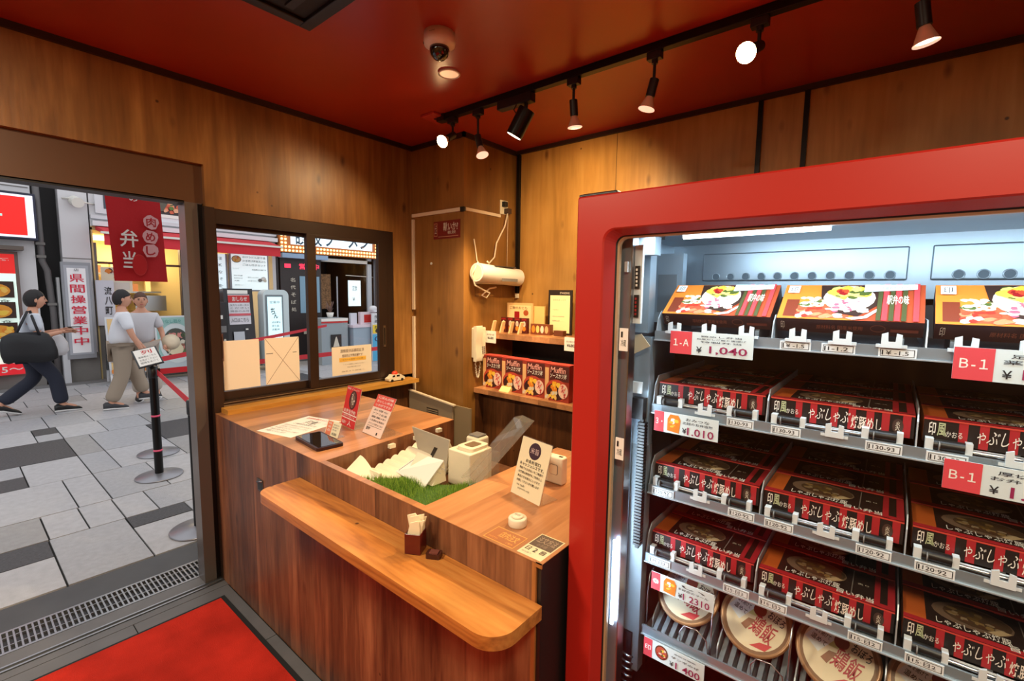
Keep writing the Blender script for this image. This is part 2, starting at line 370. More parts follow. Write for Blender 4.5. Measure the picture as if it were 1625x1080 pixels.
# walls
b = MB()
b.prism([(-1.6, 2.228), (0.895, 2.228), (0.895, 2.015), (2.23, 2.015), (2.23, ZC), (-1.6, ZC)], -2.86, XL, W_WALL, 'x')      # upper plywood panel
b.box((-2.90, -1.6, 2.035), (-2.80, 0.895, 2.228), BRZ2)
b.box((-2.86, 2.055, 0.99), (XL, 2.23, 2.015), W_WALL)
b.box((-2.86, 0.93, 0), (XL, 2.23, 0.93), W_DARK)
b.box((-2.86, -1.6, 0), (XL, -1.35, 2.035), W_WALL)
b.box((-2.95, -1.6, 2.06), (-2.86, 2.9, 3.2), mat('outer_cladding', (60, 50, 44), .5))
b.box((-2.95, 2.05, 0), (-2.86, 2.9, 2.1), mat('outer_cladding', (60, 50, 44), .5))
struct(b, 'wall_left')
b = MB(); b.box((-2.9, YB, 0), (1.5, YB + .1, ZC + .1), W_BACK); wb_ = struct(b, 'wall_back')
for x, wd in ((-0.609, .022), (-0.404, .022), ): 
    b = MB(); b.box((x - wd / 2, YB - .016, 0), (x + wd / 2, YB, ZC - .02), BLKM); b.build('joint_strip', wb_)
b = MB(); b.box((-1.4235, YB - .0015, 0), (-1.4205, YB, ZC - .02), mat('joint_gap', (70, 44, 20), .8)); b.build('panel_joint', wb_)
b = MB(); b.box((1.5, -1.6, 0), (1.6, 2.9, ZC + .1), W_WALL); struct(b, 'wall_right')
b = MB(); b.box((-2.9, -1.7, 0), (1.6, -1.6, ZC + .1), W_WALL); struct(b, 'wall_front')
b = MB(); b.box((-2.95, -1.7, ZC), (1.6, 2.9, ZC + .1), CEIL); struct(b, 'ceiling')
# pillar in the corner
b = MB(); b.box((-2.77, 2.225, 0), (-2.24, YB, ZC), wood('pillar_plywood', (118, 78, 32), (142, 96, 42), (158, 110, 54), 'Z', 0.0, rough=.42, scale=.6, contrast=1.2)); struct(b, 'wall_pillar')
TRIM = mat('dark_trim', (44, 24, 14), .5)
b = MB(); b.box((XL, -1.6, ZC - .028), (XL + .018, 2.225, ZC), TRIM); struct(b, 'trim_2')
b = MB(); b.box((XL, 2.207, ZC - .028), (-2.222, 2.225, ZC), TRIM); b.box((-2.24, 2.207, ZC - .028), (-2.222, YB, ZC), TRIM); struct(b, 'trim_3')
b = MB(); b.box((-2.24, YB - .018, ZC - .026), (1.5, YB, ZC), TRIM); struct(b, 'trim_4')
# doorway jamb and sliding door stile
b = MB(); b.box((-2.86, .888, 0), (-2.765, .934, 2.02), BRZ); b.box((-2.90, .812, 0), (-2.80, .888, 2.035), mat('jamb_grey_aluminium', (112, 104, 98), .3, .5)); b.box((-2.805, .868, 0), (-2.795, .888, 2.03), BLKM)
b.box((-2.90, -1.35, 2.028), (-2.80, .812, 2.04), BLACK)
struct(b, 'door_1')
# sliding window
win = struct(MB().box((-2.86, .934, 1.94), (-2.775, 2.055, 2.015), BRZ).box((-2.86, .934, .965), (-2.775, 2.055, .992), BRZ).box((-2.86, 1.995, .99), (-2.775, 2.055, 1.94), BRZ).box((-2.86, .934, .99), (-2.775, .942, 1.94), BRZ)
             .box((-2.776, .934, .966), (-2.77, 2.055, .972), STEEL).box((-2.776, .934, .982), (-2.77, 2.055, .986), STEEL), 'window_1')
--
[Work to be completed] Skip the pictures, then retype every line above exactly.

[Written reply]
Keep writing the Blender script for this image. This is part 2, starting at line 370. More parts follow. Write for Blender 4.5. Measure the picture as if it were 1625x1080 pixels.
# walls
b = MB()
b.prism([(-1.6, 2.228), (0.895, 2.228), (0.895, 2.015), (2.23, 2.015), (2.23, ZC), (-1.6, ZC)], -2.86, XL, W_WALL, 'x')      # upper plywood panel
b.box((-2.90, -1.6, 2.035), (-2.80, 0.895, 2.228), BRZ2)
b.box((-2.86, 2.055, 0.99), (XL, 2.23, 2.015), W_WALL)
b.box((-2.86, 0.93, 0), (XL, 2.23, 0.93), W_DARK)
b.box((-2.86, -1.6, 0), (XL, -1.35, 2.035), W_WALL)
b.box((-2.95, -1.6, 2.06), (-2.86, 2.9, 3.2), mat('outer_cladding', (60, 50, 44), .5))
b.box((-2.95, 2.05, 0), (-2.86, 2.9, 2.1), mat('outer_cladding', (60, 50, 44), .5))
struct(b, 'wall_left')
b = MB(); b.box((-2.9, YB, 0), (1.5, YB + .1, ZC + .1), W_BACK); wb_ = struct(b, 'wall_back')
for x, wd in ((-0.609, .022), (-0.404, .022), ): 
    b = MB(); b.box((x - wd / 2, YB - .016, 0), (x + wd / 2, YB, ZC - .02), BLKM); b.build('joint_strip', wb_)
b = MB(); b.box((-1.4235, YB - .0015, 0), (-1.4205, YB, ZC - .02), mat('joint_gap', (70, 44, 20), .8)); b.build('panel_joint', wb_)
b = MB(); b.box((1.5, -1.6, 0), (1.6, 2.9, ZC + .1), W_WALL); struct(b, 'wall_right')
b = MB(); b.box((-2.9, -1.7, 0), (1.6, -1.6, ZC + .1), W_WALL); struct(b, 'wall_front')
b = MB(); b.box((-2.95, -1.7, ZC), (1.6, 2.9, ZC + .1), CEIL); struct(b, 'ceiling')
# pillar in the corner
b = MB(); b.box((-2.77, 2.225, 0), (-2.24, YB, ZC), wood('pillar_plywood', (118, 78, 32), (142, 96, 42), (158, 110, 54), 'Z', 0.0, rough=.42, scale=.6, contrast=1.2)); struct(b, 'wall_pillar')
TRIM = mat('dark_trim', (44, 24, 14), .5)
b = MB(); b.box((XL, -1.6, ZC - .028), (XL + .018, 2.225, ZC), TRIM); struct(b, 'trim_2')
b = MB(); b.box((XL, 2.207, ZC - .028), (-2.222, 2.225, ZC), TRIM); b.box((-2.24, 2.207, ZC - .028), (-2.222, YB, ZC), TRIM); struct(b, 'trim_3')
b = MB(); b.box((-2.24, YB - .018, ZC - .026), (1.5, YB, ZC), TRIM); struct(b, 'trim_4')
# doorway jamb and sliding door stile
b = MB(); b.box((-2.86, .888, 0), (-2.765, .934, 2.02), BRZ); b.box((-2.90, .812, 0), (-2.80, .888, 2.035), mat('jamb_grey_aluminium', (112, 104, 98), .3, .5)); b.box((-2.805, .868, 0), (-2.795, .888, 2.03), BLKM)
b.box((-2.90, -1.35, 2.028), (-2.80, .812, 2.04), BLACK)
struct(b, 'door_1')
# sliding window
win = struct(MB().box((-2.86, .934, 1.94), (-2.775, 2.055, 2.015), BRZ).box((-2.86, .934, .965), (-2.775, 2.055, .992), BRZ).box((-2.86, 1.995, .99), (-2.775, 2.055, 1.94), BRZ).box((-2.86, .934, .99), (-2.775, .942, 1.94), BRZ)
             .box((-2.776, .934, .966), (-2.77, 2.055, .972), STEEL).box((-2.776, .934, .982), (-2.77, 2.055, .986), STEEL), 'window_1')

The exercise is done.